What this task involves:
All of the listing below must be repeated word for word. Pictures are the only thing to omit.

Material:
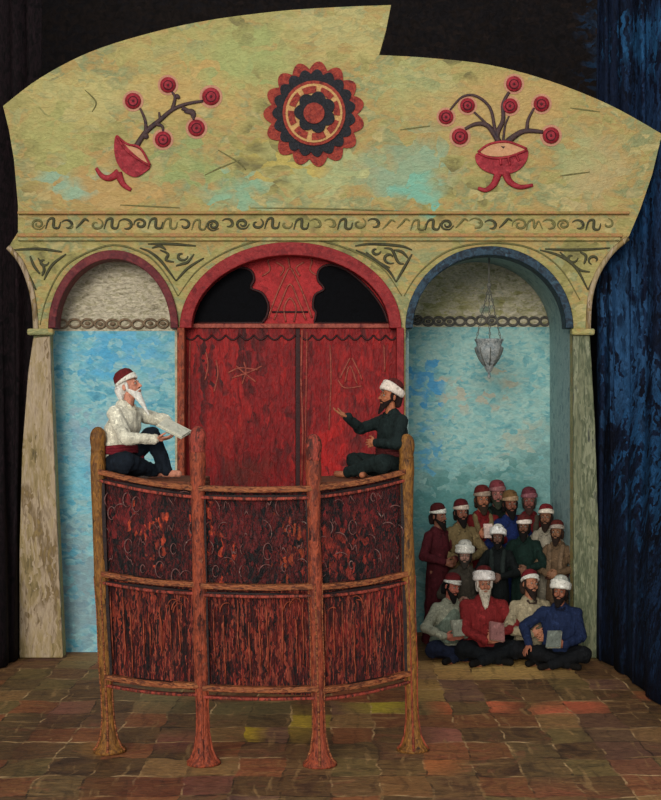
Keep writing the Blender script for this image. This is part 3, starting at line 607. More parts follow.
bouquet(W(132, 135, DF), 'tipped red bowl with a leaning berry branch, left of the rosette',
    [(133, 101, 8.2), (168, 85, 8), (211, 96.5, 9), (196.5, 128, 8.5), (163, 139.5, 8.2)],
    [([(133, 152), (145, 133), (160, 120), (172, 110), (186, 104), (203, 101)], .032), ([(146, 131), (145, 120), (140, 108)], .022), ([(172, 110), (175, 98), (172, 92)], .022), ([(182, 108), (190, 112), (194, 120)], .026), ([(155, 124), (162, 126), (163, 132)], .022), ([(160, 120), (159, 112)], .018)],
    [(115, 137), (119, 136), (129, 148), (140, 158), (150, 166), (145, 172), (135, 177), (124, 172), (117, 163), (114, 150)],
    [(120, 138), (128, 145), (140, 150), (149, 163), (142, 160), (130, 150)],
    [[(117, 136), (127, 144), (140, 148), (150, 165)], [(117, 137), (126, 150), (138, 159), (150, 166)]],
    [[(119, 172), (110, 178), (102, 176), (96, 168)], [(118, 173), (123, 184), (131, 190)]],
    [[(184, 112), (192, 112), (194, 118)], [(143, 134), (148, 138)], [(176, 98), (179, 95)]])
bouquet(W(502, 135, DF), 'upright red footed bowl with seven berries, right of the rosette',
    [(514, 84, 8), (467.5, 105.5, 7.5), (510, 106, 7.8), (446, 117, 7.5), (541.5, 104, 8), (551, 135.5, 8.5), (460, 136.5, 8.3)],
    [([(500, 152), (497, 135), (503, 120), (503, 104), (509, 92)], .034), ([(500, 150), (495, 130), (490, 108), (476, 96), (462, 97), (450, 110)], .022), ([(499, 145), (490, 128), (474, 112)], .022), ([(499, 142), (488, 126), (476, 124), (465, 129)], .034), ([(502, 148), (512, 138), (525, 131), (543, 132)], .042), ([(527, 130), (528, 120), (534, 108)], .024), ([(503, 142), (505, 126), (509, 116)], .016)],
    [(477, 153), (490, 157), (505, 158), (520, 154), (528, 150), (527, 160), (520, 169), (508, 174), (494, 174), (482, 169), (476, 161)],
    [(480, 150), (492, 144), (508, 143), (524, 146), (527, 150), (516, 154), (500, 156.5), (486, 155)],
    [[(478, 152), (490, 144), (508, 142), (527, 149)], [(478, 153), (492, 158), (508, 157), (527, 150)], [(500, 158), (501, 165)], [(508, 157), (510, 165)], [(516, 155), (519, 161)]],
    [[(498, 174), (494, 184), (486, 190), (478, 188)], [(506, 174), (510, 182), (520, 187), (533, 185)]], [])
# bud on the left branch top of the sixth stem
# ---------------------------------------------------------------- hanging lamp
DLp = DF + .4
lr = empty('hanging_lamp', W(489, 345, DLp)); tag(lr, 'silver urn shaped lamp hanging on chains in the right archway', 'lamp')
c = W(489, 0, DLp); s = DLp / F
zt, zb = W(0, 339, DLp).z, W(0, 379, DLp).z
b = MB(); pr = [(0.001, 0), (.02, .02), (.012, .06), (.035, .09), (.06, .14), (.11, .21), (.145, .28), (.155, .33), (.135, .35), (.15, .39), (.165, .41), (.155, .42), (.13, .42), (.12, .36), (.001, .34)]
kz = (zt - zb) / .42; b.lathe([(r, z * kz + zb) for r, z in pr], (c.x, DLp, 0), 24); opart(b, 'lamp_bowl', M['metal'], lr)
b = MB()
for j in range(8):
    t = 2 * PI * j / 8; b.tube([V((c.x + r * math.cos(t), DLp + r * math.sin(t), zb + z * kz)) for r, z in ((.062, .14), (.112, .21), (.15, .29), (.158, .33))], .006, 5)
opart(b, 'embossed_ribs', M['chain'], lr)
for j, (t, r) in enumerate(((PI, .14), (0.3, .14), (-PI / 2, .10))):
    b = MB(); a = V((c.x + r * math.cos(t), DLp + r * math.sin(t) * .8, zt)); e = V((c.x, DLp, W(0, 285, DLp).z)); n = 16
    for i in range(n):
        p = a.lerp(e, (i + .5) / n); dv = (e - a).normalized() * .026; sd = V((.009, 0, 0)) if i % 2 else V((0, .009, 0))
        b.tube([p + dv * math.cos(2 * PI * q / 8) * .8 + sd * math.sin(2 * PI * q / 8) for q in range(8)], .0045, 5, closed=True)
    opart(b, 'chain', M['chain'], lr)
b = MB(); zt2 = W(0, 247, DLp).z; b.tube([V((c.x, DLp, W(0, 285, DLp).z)), V((c.x, DLp, zt2 - .02))], .010, 6); b.ell((c.x, DLp, W(0, 285, DLp).z), .028); opart(b, 'hanging_rod', M['chain'], lr)
b = MB(); p = W(509, 356, DR - .02); b = None
b = MB(); a = W(412, 318, DR - .03)

# ---------------------------------------------------------------- platform with carved balustrade
tv = empty('raised_platform', (W(258, 0, 10.8).x, 10.9, 0)); tag(tv, 'raised wooden platform with three bays of red and black carved panels on four flared posts', 'platform')
PP = [((98, 447), (110, 11.15), 'postG'), ((198, 447), (204, 10.78), 'postO'), ((313.5, 455), (320, 10.74), 'postO'), ((406.5, 454), (413, 11.2), 'postG')]
posts = []
def tpart(b, name, mat, par=None, **k):
    o = opart(b, name, mat, tv, **k)
    if par: o.parent = par
    return o
def ppos(i, z):
    (tx, ty), (fx, D), m = PP[i]; zt = W(0, ty, D).z; e = z / zt
    return V((((fx + (tx - fx) * min(1, e * 1.25)) - 330.5) / F * D, D, z))
for i in range(4):
    (tx, ty), (fx, D), m = PP[i]; zt = W(0, ty, D).z
    P, R = [], []
    for z, r in [(0.002, .135), (.02, .13), (.05, .10), (.12, .07), (.25, .05), (.45, .046), (.7, .055), (1.1, .05), (1.4, .058), (1.8, .05), (2.1, .056), (zt - .12, .062), (zt - .05, .058), (zt, .05)]:
        P.append(ppos(i, z)); R.append(r)
    b = MB(); b.tube(P, R, 14)
    po = tpart(b, 'post', M[m])
    b = MB(); c = ppos(i, zt); b.lathe([(.052, -.05), (.060, -.03), (.055, -.01), (.062, .03), (.066, .07), (.060, .11), (.045, .14), (.022, .158), (.001, .162)], c, 18)
    tpart(b, 'finial', M['postG' if i in (0, 3) else 'postR'], po)
    b = MB()
    for q in range(5):
        t = 2 * PI * q / 5 - PI / 2
        b.tube([P[k] + V((math.cos(t), math.sin(t), 0)) * R[k] for k in range(1, 9)], [.012, .012, .010, .009, .008, .007, .006, .005], 5)
    tpart(b, 'carved_edge', M['postO' if i % 2 else 'rail'], po)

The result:
Keep writing the Blender script for this image. This is part 3, starting at line 607. More parts follow.
bouquet(W(132, 135, DF), 'tipped red bowl with a leaning berry branch, left of the rosette',
    [(133, 101, 8.2), (168, 85, 8), (211, 96.5, 9), (196.5, 128, 8.5), (163, 139.5, 8.2)],
    [([(133, 152), (145, 133), (160, 120), (172, 110), (186, 104), (203, 101)], .032), ([(146, 131), (145, 120), (140, 108)], .022), ([(172, 110), (175, 98), (172, 92)], .022), ([(182, 108), (190, 112), (194, 120)], .026), ([(155, 124), (162, 126), (163, 132)], .022), ([(160, 120), (159, 112)], .018)],
    [(115, 137), (119, 136), (129, 148), (140, 158), (150, 166), (145, 172), (135, 177), (124, 172), (117, 163), (114, 150)],
    [(120, 138), (128, 145), (140, 150), (149, 163), (142, 160), (130, 150)],
    [[(117, 136), (127, 144), (140, 148), (150, 165)], [(117, 137), (126, 150), (138, 159), (150, 166)]],
    [[(119, 172), (110, 178), (102, 176), (96, 168)], [(118, 173), (123, 184), (131, 190)]],
    [[(184, 112), (192, 112), (194, 118)], [(143, 134), (148, 138)], [(176, 98), (179, 95)]])
bouquet(W(502, 135, DF), 'upright red footed bowl with seven berries, right of the rosette',
    [(514, 84, 8), (467.5, 105.5, 7.5), (510, 106, 7.8), (446, 117, 7.5), (541.5, 104, 8), (551, 135.5, 8.5), (460, 136.5, 8.3)],
    [([(500, 152), (497, 135), (503, 120), (503, 104), (509, 92)], .034), ([(500, 150), (495, 130), (490, 108), (476, 96), (462, 97), (450, 110)], .022), ([(499, 145), (490, 128), (474, 112)], .022), ([(499, 142), (488, 126), (476, 124), (465, 129)], .034), ([(502, 148), (512, 138), (525, 131), (543, 132)], .042), ([(527, 130), (528, 120), (534, 108)], .024), ([(503, 142), (505, 126), (509, 116)], .016)],
    [(477, 153), (490, 157), (505, 158), (520, 154), (528, 150), (527, 160), (520, 169), (508, 174), (494, 174), (482, 169), (476, 161)],
    [(480, 150), (492, 144), (508, 143), (524, 146), (527, 150), (516, 154), (500, 156.5), (486, 155)],
    [[(478, 152), (490, 144), (508, 142), (527, 149)], [(478, 153), (492, 158), (508, 157), (527, 150)], [(500, 158), (501, 165)], [(508, 157), (510, 165)], [(516, 155), (519, 161)]],
    [[(498, 174), (494, 184), (486, 190), (478, 188)], [(506, 174), (510, 182), (520, 187), (533, 185)]], [])
# bud on the left branch top of the sixth stem
# ---------------------------------------------------------------- hanging lamp
DLp = DF + .4
lr = empty('hanging_lamp', W(489, 345, DLp)); tag(lr, 'silver urn shaped lamp hanging on chains in the right archway', 'lamp')
c = W(489, 0, DLp); s = DLp / F
zt, zb = W(0, 339, DLp).z, W(0, 379, DLp).z
b = MB(); pr = [(0.001, 0), (.02, .02), (.012, .06), (.035, .09), (.06, .14), (.11, .21), (.145, .28), (.155, .33), (.135, .35), (.15, .39), (.165, .41), (.155, .42), (.13, .42), (.12, .36), (.001, .34)]
kz = (zt - zb) / .42; b.lathe([(r, z * kz + zb) for r, z in pr], (c.x, DLp, 0), 24); opart(b, 'lamp_bowl', M['metal'], lr)
b = MB()
for j in range(8):
    t = 2 * PI * j / 8; b.tube([V((c.x + r * math.cos(t), DLp + r * math.sin(t), zb + z * kz)) for r, z in ((.062, .14), (.112, .21), (.15, .29), (.158, .33))], .006, 5)
opart(b, 'embossed_ribs', M['chain'], lr)
for j, (t, r) in enumerate(((PI, .14), (0.3, .14), (-PI / 2, .10))):
    b = MB(); a = V((c.x + r * math.cos(t), DLp + r * math.sin(t) * .8, zt)); e = V((c.x, DLp, W(0, 285, DLp).z)); n = 16
    for i in range(n):
        p = a.lerp(e, (i + .5) / n); dv = (e - a).normalized() * .026; sd = V((.009, 0, 0)) if i % 2 else V((0, .009, 0))
        b.tube([p + dv * math.cos(2 * PI * q / 8) * .8 + sd * math.sin(2 * PI * q / 8) for q in range(8)], .0045, 5, closed=True)
    opart(b, 'chain', M['chain'], lr)
b = MB(); zt2 = W(0, 247, DLp).z; b.tube([V((c.x, DLp, W(0, 285, DLp).z)), V((c.x, DLp, zt2 - .02))], .010, 6); b.ell((c.x, DLp, W(0, 285, DLp).z), .028); opart(b, 'hanging_rod', M['chain'], lr)
b = MB(); p = W(509, 356, DR - .02); b = None
b = MB(); a = W(412, 318, DR - .03)

# ---------------------------------------------------------------- platform with carved balustrade
tv = empty('raised_platform', (W(258, 0, 10.8).x, 10.9, 0)); tag(tv, 'raised wooden platform with three bays of red and black carved panels on four flared posts', 'platform')
PP = [((98, 447), (110, 11.15), 'postG'), ((198, 447), (204, 10.78), 'postO'), ((313.5, 455), (320, 10.74), 'postO'), ((406.5, 454), (413, 11.2), 'postG')]
posts = []
def tpart(b, name, mat, par=None, **k):
    o = opart(b, name, mat, tv, **k)
    if par: o.parent = par
    return o
def ppos(i, z):
    (tx, ty), (fx, D), m = PP[i]; zt = W(0, ty, D).z; e = z / zt
    return V((((fx + (tx - fx) * min(1, e * 1.25)) - 330.5) / F * D, D, z))
for i in range(4):
    (tx, ty), (fx, D), m = PP[i]; zt = W(0, ty, D).z
    P, R = [], []
    for z, r in [(0.002, .135), (.02, .13), (.05, .10), (.12, .07), (.25, .05), (.45, .046), (.7, .055), (1.1, .05), (1.4, .058), (1.8, .05), (2.1, .056), (zt - .12, .062), (zt - .05, .058), (zt, .05)]:
        P.append(ppos(i, z)); R.append(r)
    b = MB(); b.tube(P, R, 14)
    po = tpart(b, 'post', M[m])
    b = MB(); c = ppos(i, zt); b.lathe([(.052, -.05), (.060, -.03), (.055, -.01), (.062, .03), (.066, .07), (.060, .11), (.045, .14), (.022, .158), (.001, .162)], c, 18)
    tpart(b, 'finial', M['postG' if i in (0, 3) else 'postR'], po)
    b = MB()
    for q in range(5):
        t = 2 * PI * q / 5 - PI / 2
        b.tube([P[k] + V((math.cos(t), math.sin(t), 0)) * R[k] for k in range(1, 9)], [.012, .012, .010, .009, .008, .007, .006, .005], 5)
    tpart(b, 'carved_edge', M['postO' if i % 2 else 'rail'], po)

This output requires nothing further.